— RAW DATA —

────────────────────

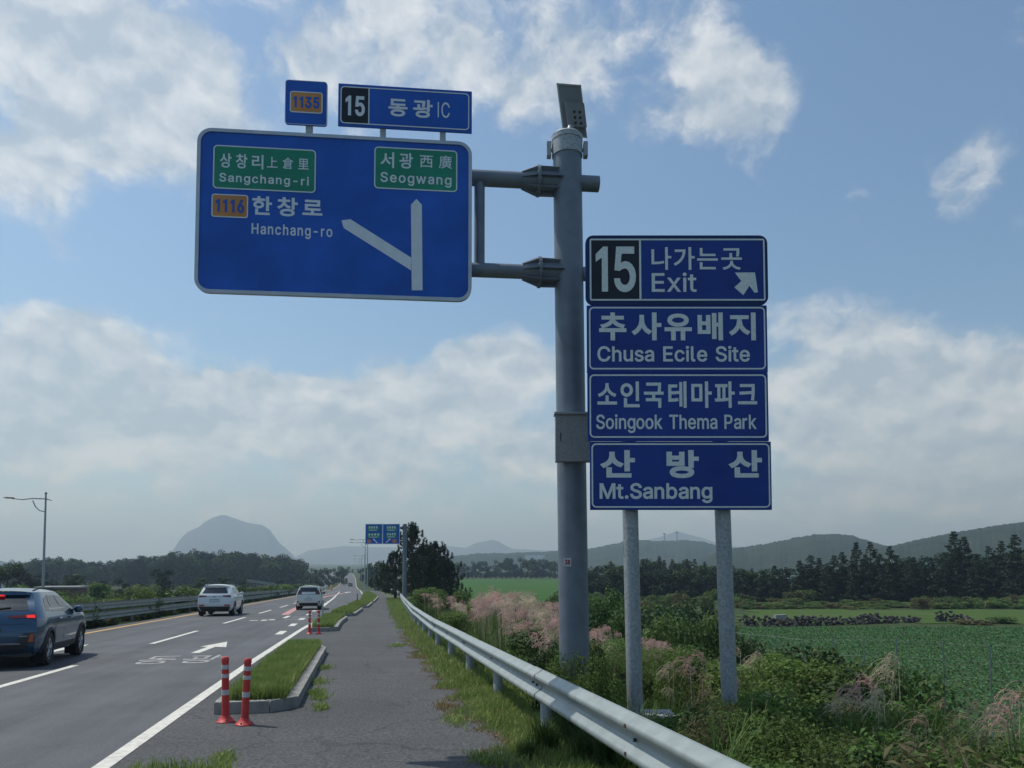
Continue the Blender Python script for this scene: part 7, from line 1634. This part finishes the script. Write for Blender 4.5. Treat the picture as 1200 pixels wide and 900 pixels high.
# ------------------------------------------------------------------ hills and mountains
def hill(name, prof, d, depth, m, label, base=-10, rough=1.5, step=1.0, sub_=8, nz=.006):
    """prof: picture points of the ridge; built as a ridge at its own distance with slopes before and behind"""
    xs = np.arange(prof[0][0], prof[-1][0] + .01, step); g_ = np.random.default_rng(len(name) + int(d)); V = []; n = len(xs); sl = np.concatenate([np.linspace(-1, 0, sub_), np.linspace(0, 1, 4)[1:]])
    nzv = np.zeros(n)
    for o_ in (3, 7, 15): ph = g_.uniform(0, 6); nzv += np.sin(xs / o_ * 2 + ph) * g_.uniform(.3, 1)
    for i, x in enumerate(xs):
        yt = interp(x, prof); zt = zat(yt, d)
        for s_ in sl:
            dd = d + s_ * depth; pp = P(x, 650, dd); f = max(0, 1 - abs(s_) ** 1.4 ); z = base + (zt - base) * f
            if 0 < f < 1: z += (zt - base) * .05 * math.sin(x * .13 + s_ * 5) * f * (1 - f) * 4
            jit = rough * .6 * (g_.uniform(-1, 1) * .7 + .4 * nzv[i]) * (1 if f > .02 else 0)
            V.append((pp.x, pp.y, z + jit * .7))
    k = len(sl); V = np.array(V); idx = np.arange(n * k).reshape(n, k)
    F = np.stack([idx[:-1, :-1], idx[1:, :-1], idx[1:, 1:], idx[:-1, 1:]], -1).reshape(-1, 4)
    return tag(obj(name, mesh_np(name, V, F, [m], smooth=True)), label, kind='structure')
MT['forest'] = mat('forested hillside', (.012, .024, .014), .95, spec=.03, col2=(.036, .052, .026), vscale=.035, bump=1.0, bscale=.12)
MT['rock'] = mat('bare mountain', (.035, .048, .042), .95, spec=.03, col2=(.07, .075, .065), vscale=.004)
hill('mountain', [(190, 662), (203.7, 643), (208, 636), (214, 628), (221, 622.5), (232, 617.5), (240, 611), (250, 606), (258, 603.6), (264, 604), (275, 607.5), (287, 612), (307, 615.5), (316, 621), (322.5, 630), (330, 639), (336, 643), (344, 651), (354, 660)], 3900, 600, MT['rock'], 'big dome-shaped mountain standing pale in the haze', -10, 3., 1.2)
hill('coastal_hills', [(338, 656), (362, 645), (400, 640), (440, 641), (480, 642), (505, 640), (512, 637.5), (528, 640), (546, 642), (556, 637), (566, 634.5), (576, 632.5), (584, 634), (592, 639), (600, 643), (640, 645), (690, 646), (740, 641), (761, 632), (778, 628), (793, 622.5), (806, 626), (819, 629), (834, 634), (860, 640), (900, 645), (1000, 650)], 4700, 500, MT['rock'], 'faint row of distant hills on the horizon', -10, 3., 1.5)
hill('middle_ridge', [(470, 660), (500, 655), (526, 652), (556, 649), (576, 648), (600, 648), (620, 647), (652, 645.6), (670, 645), (692, 643), (712, 639), (729, 634.7), (750, 633), (779, 633.7), (805, 633), (825, 634.7), (839, 639), (860, 646), (900, 655)], 1500, 350, MT['forest'], 'low wooded ridge with a flat top behind the sign posts', -10, 2.5, 1.0)
hill('left_ridge', [(-120, 640), (-60, 650), (0, 657), (20, 661), (60, 664)], 2000, 300, MT['forest'], 'faint low hill at the left edge of the horizon', -10, 2., 1.)
hill('right_hill', [(800, 662), (830, 650), (858, 642.5), (880, 639.5), (900, 637), (930, 630.5), (960, 626), (984, 625.5), (1000, 628), (1020, 634), (1040, 640), (1070, 650), (1100, 658)], 1050, 300, MT['forest'], 'wooded hill with a rounded top on the right', -10, 2.8, .8)
hill('right_far_hill', [(980, 655), (1010, 645), (1050, 638.4), (1080, 631.5), (1110, 625.5), (1140, 620.5), (1170, 615.5), (1200, 611.5), (1260, 604), (1330, 600), (1400, 604), (1500, 625)], 820, 220, MT['forest'], 'wooded hill rising towards the right edge', -10, 1.5, .8)
# masts on the far hill, small pale houses
for (x, y0, y1, d, lab) in ((793.5, 623, 634, 1560, 'taller mast on the flat-topped ridge'), (779, 625, 634, 1560, 'shorter mast on the flat-topped ridge')):
    p = P(x, 650, d); z1 = zat(y0, d); z0 = zat(636, d); root = empty('radio_mast', (p.x, p.y, z0), 0, lab, 'mast'); H_ = z1 - z0
    MB().tube([(0, 0, -4), (0, 0, H_)], [1.6, .7], 6).build('mast', MT['pole'], root); MB().box((0, 0, H_ * .93), (6, 2, 2)).build('aerial', MT['pole'], root)
MT['house'] = mat('white house wall', (.62, .64, .64), .8); MT['house_roof'] = mat('grey roof', (.35, .38, .40), .7)
for i, (x, y, w, h, d, lab) in enumerate(((622, 650.5, 13, 3.2, 1130, 'long white greenhouse on the ridge behind the pines, left'), (634, 650, 9, 3.0, 1120, 'white building on the ridge next to the greenhouse'), (625, 654, 8, 2.4, 1080, 'lower white shed before the ridge'), (923, 673, 7, 3.5, 240, 'small pale roof in front of the right wood'), (1046, 656, 4, 3, 500, 'small white house showing between the conifers'), (500, 664, 5, 2, 500, 'tiny pale hut by the far tree line'))):
    p = P(x, y, d); W_ = w * d / 900; H_ = h * d / 900; root = empty('house', (p.x, p.y, p.z - H_ - 3), -TH, lab, 'building')
    MB().box((0, 0, H_ / 2 + 1.5), (W_, W_ * .6, H_ + 3)).build('wall', MT['house'], root)
    MB().prism([(-W_ / 2 - .3, H_ + 3.02), (W_ / 2 + .3, H_ + 3.02), (0, H_ * 1.35 + 3)], -W_ * .32, W_ * .32).build('roof', MT['house_roof'], root)

# ------------------------------------------------------------------ haze
HAZE_DENSITY = 0.00038
hz = bpy.data.materials.new('haze'); hz.use_nodes = True; N = hz.node_tree.nodes; N.clear(); out = N.new('ShaderNodeOutputMaterial'); pv_ = N.new('ShaderNodeVolumePrincipled')
pv_.inputs['Absorption Color'].default_value = (.50, .74, 1, 1); pv_.inputs['Color'].default_value = (.60, .79, 1.0, 1); pv_.inputs['Density'].default_value = HAZE_DENSITY; pv_.inputs['Anisotropy'].default_value = .25
hz.node_tree.links.new(pv_.outputs[0], out.inputs['Volume'])
hb = MB().box((0, 3500, 190), (23000, 23000, 410)).build('haze', hz); hb.data.name = 'haze'; tag(hb, kind='stuff', label='thin pale haze lying over the whole country', cat='haze')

────────────────────

— EXERCISE INSTRUCTIONS —
Print the complete listing exactly as it stands, without its pictures.

— RESULT FOR THIS EXERCISE —
Continue the Blender Python script for this scene: part 7, from line 1634. This part finishes the script. Write for Blender 4.5. Treat the picture as 1200 pixels wide and 900 pixels high.
# ------------------------------------------------------------------ hills and mountains
def hill(name, prof, d, depth, m, label, base=-10, rough=1.5, step=1.0, sub_=8, nz=.006):
    """prof: picture points of the ridge; built as a ridge at its own distance with slopes before and behind"""
    xs = np.arange(prof[0][0], prof[-1][0] + .01, step); g_ = np.random.default_rng(len(name) + int(d)); V = []; n = len(xs); sl = np.concatenate([np.linspace(-1, 0, sub_), np.linspace(0, 1, 4)[1:]])
    nzv = np.zeros(n)
    for o_ in (3, 7, 15): ph = g_.uniform(0, 6); nzv += np.sin(xs / o_ * 2 + ph) * g_.uniform(.3, 1)
    for i, x in enumerate(xs):
        yt = interp(x, prof); zt = zat(yt, d)
        for s_ in sl:
            dd = d + s_ * depth; pp = P(x, 650, dd); f = max(0, 1 - abs(s_) ** 1.4 ); z = base + (zt - base) * f
            if 0 < f < 1: z += (zt - base) * .05 * math.sin(x * .13 + s_ * 5) * f * (1 - f) * 4
            jit = rough * .6 * (g_.uniform(-1, 1) * .7 + .4 * nzv[i]) * (1 if f > .02 else 0)
            V.append((pp.x, pp.y, z + jit * .7))
    k = len(sl); V = np.array(V); idx = np.arange(n * k).reshape(n, k)
    F = np.stack([idx[:-1, :-1], idx[1:, :-1], idx[1:, 1:], idx[:-1, 1:]], -1).reshape(-1, 4)
    return tag(obj(name, mesh_np(name, V, F, [m], smooth=True)), label, kind='structure')
MT['forest'] = mat('forested hillside', (.012, .024, .014), .95, spec=.03, col2=(.036, .052, .026), vscale=.035, bump=1.0, bscale=.12)
MT['rock'] = mat('bare mountain', (.035, .048, .042), .95, spec=.03, col2=(.07, .075, .065), vscale=.004)
hill('mountain', [(190, 662), (203.7, 643), (208, 636), (214, 628), (221, 622.5), (232, 617.5), (240, 611), (250, 606), (258, 603.6), (264, 604), (275, 607.5), (287, 612), (307, 615.5), (316, 621), (322.5, 630), (330, 639), (336, 643), (344, 651), (354, 660)], 3900, 600, MT['rock'], 'big dome-shaped mountain standing pale in the haze', -10, 3., 1.2)
hill('coastal_hills', [(338, 656), (362, 645), (400, 640), (440, 641), (480, 642), (505, 640), (512, 637.5), (528, 640), (546, 642), (556, 637), (566, 634.5), (576, 632.5), (584, 634), (592, 639), (600, 643), (640, 645), (690, 646), (740, 641), (761, 632), (778, 628), (793, 622.5), (806, 626), (819, 629), (834, 634), (860, 640), (900, 645), (1000, 650)], 4700, 500, MT['rock'], 'faint row of distant hills on the horizon', -10, 3., 1.5)
hill('middle_ridge', [(470, 660), (500, 655), (526, 652), (556, 649), (576, 648), (600, 648), (620, 647), (652, 645.6), (670, 645), (692, 643), (712, 639), (729, 634.7), (750, 633), (779, 633.7), (805, 633), (825, 634.7), (839, 639), (860, 646), (900, 655)], 1500, 350, MT['forest'], 'low wooded ridge with a flat top behind the sign posts', -10, 2.5, 1.0)
hill('left_ridge', [(-120, 640), (-60, 650), (0, 657), (20, 661), (60, 664)], 2000, 300, MT['forest'], 'faint low hill at the left edge of the horizon', -10, 2., 1.)
hill('right_hill', [(800, 662), (830, 650), (858, 642.5), (880, 639.5), (900, 637), (930, 630.5), (960, 626), (984, 625.5), (1000, 628), (1020, 634), (1040, 640), (1070, 650), (1100, 658)], 1050, 300, MT['forest'], 'wooded hill with a rounded top on the right', -10, 2.8, .8)
hill('right_far_hill', [(980, 655), (1010, 645), (1050, 638.4), (1080, 631.5), (1110, 625.5), (1140, 620.5), (1170, 615.5), (1200, 611.5), (1260, 604), (1330, 600), (1400, 604), (1500, 625)], 820, 220, MT['forest'], 'wooded hill rising towards the right edge', -10, 1.5, .8)
# masts on the far hill, small pale houses
for (x, y0, y1, d, lab) in ((793.5, 623, 634, 1560, 'taller mast on the flat-topped ridge'), (779, 625, 634, 1560, 'shorter mast on the flat-topped ridge')):
    p = P(x, 650, d); z1 = zat(y0, d); z0 = zat(636, d); root = empty('radio_mast', (p.x, p.y, z0), 0, lab, 'mast'); H_ = z1 - z0
    MB().tube([(0, 0, -4), (0, 0, H_)], [1.6, .7], 6).build('mast', MT['pole'], root); MB().box((0, 0, H_ * .93), (6, 2, 2)).build('aerial', MT['pole'], root)
MT['house'] = mat('white house wall', (.62, .64, .64), .8); MT['house_roof'] = mat('grey roof', (.35, .38, .40), .7)
for i, (x, y, w, h, d, lab) in enumerate(((622, 650.5, 13, 3.2, 1130, 'long white greenhouse on the ridge behind the pines, left'), (634, 650, 9, 3.0, 1120, 'white building on the ridge next to the greenhouse'), (625, 654, 8, 2.4, 1080, 'lower white shed before the ridge'), (923, 673, 7, 3.5, 240, 'small pale roof in front of the right wood'), (1046, 656, 4, 3, 500, 'small white house showing between the conifers'), (500, 664, 5, 2, 500, 'tiny pale hut by the far tree line'))):
    p = P(x, y, d); W_ = w * d / 900; H_ = h * d / 900; root = empty('house', (p.x, p.y, p.z - H_ - 3), -TH, lab, 'building')
    MB().box((0, 0, H_ / 2 + 1.5), (W_, W_ * .6, H_ + 3)).build('wall', MT['house'], root)
    MB().prism([(-W_ / 2 - .3, H_ + 3.02), (W_ / 2 + .3, H_ + 3.02), (0, H_ * 1.35 + 3)], -W_ * .32, W_ * .32).build('roof', MT['house_roof'], root)

# ------------------------------------------------------------------ haze
HAZE_DENSITY = 0.00038
hz = bpy.data.materials.new('haze'); hz.use_nodes = True; N = hz.node_tree.nodes; N.clear(); out = N.new('ShaderNodeOutputMaterial'); pv_ = N.new('ShaderNodeVolumePrincipled')
pv_.inputs['Absorption Color'].default_value = (.50, .74, 1, 1); pv_.inputs['Color'].default_value = (.60, .79, 1.0, 1); pv_.inputs['Density'].default_value = HAZE_DENSITY; pv_.inputs['Anisotropy'].default_value = .25
hz.node_tree.links.new(pv_.outputs[0], out.inputs['Volume'])
hb = MB().box((0, 3500, 190), (23000, 23000, 410)).build('haze', hz); hb.data.name = 'haze'; tag(hb, kind='stuff', label='thin pale haze lying over the whole country', cat='haze')